9 of 9 people found the following review helpful.
Absolutely Astounding!
By bonnie_blu
This is a magnificently written, remarkable, view changing book. It is impossible to write a thorough review of this 600+ page book (not to mention the over 100 pages of notes/references) that covers the history of the Mediterranean Sea from before written history to the present day. However, let me say that Abulafia does an absolutely astounding job of relating this history without pre-conceived notions or prejudice. The book is highly readable and an eye-opening joy. Simply by reporting on the peoples and events that shaped the lands around the Mediterranean over thousands of years, Abulafia shows that people are people regardless of the time in which they live. The history of the Mediterranean is one of human triumph and tragedy that repeats over and over again simply because human beings are human beings.

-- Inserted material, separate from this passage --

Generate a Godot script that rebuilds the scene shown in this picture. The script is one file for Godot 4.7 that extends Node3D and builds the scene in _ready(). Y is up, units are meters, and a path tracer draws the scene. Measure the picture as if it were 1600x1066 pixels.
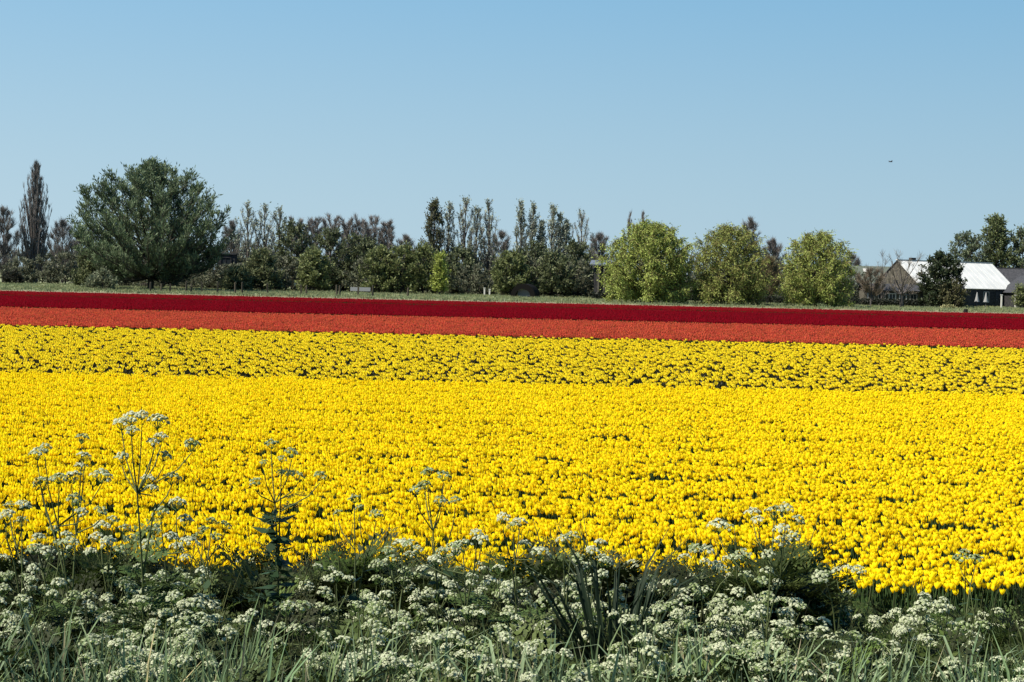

The only time in the history of the Sea that it was peaceful for hundreds of years was during the Pax Romana, that period when the Roman Empire ruled all of the lands around the Mediterranean (called the "Mare Nostrum" by the Romans - "Our Sea"). The book is divided into five chronological sections from 20,000 BCE to the present. Each section is amazing in its breadth and not only includes information from the most recent archeological finds, but also details how these finds relate to each other, to other lands and peoples around the Mediterranean, and to the past (and possible future) of the Sea. I give this book my highest recommendation.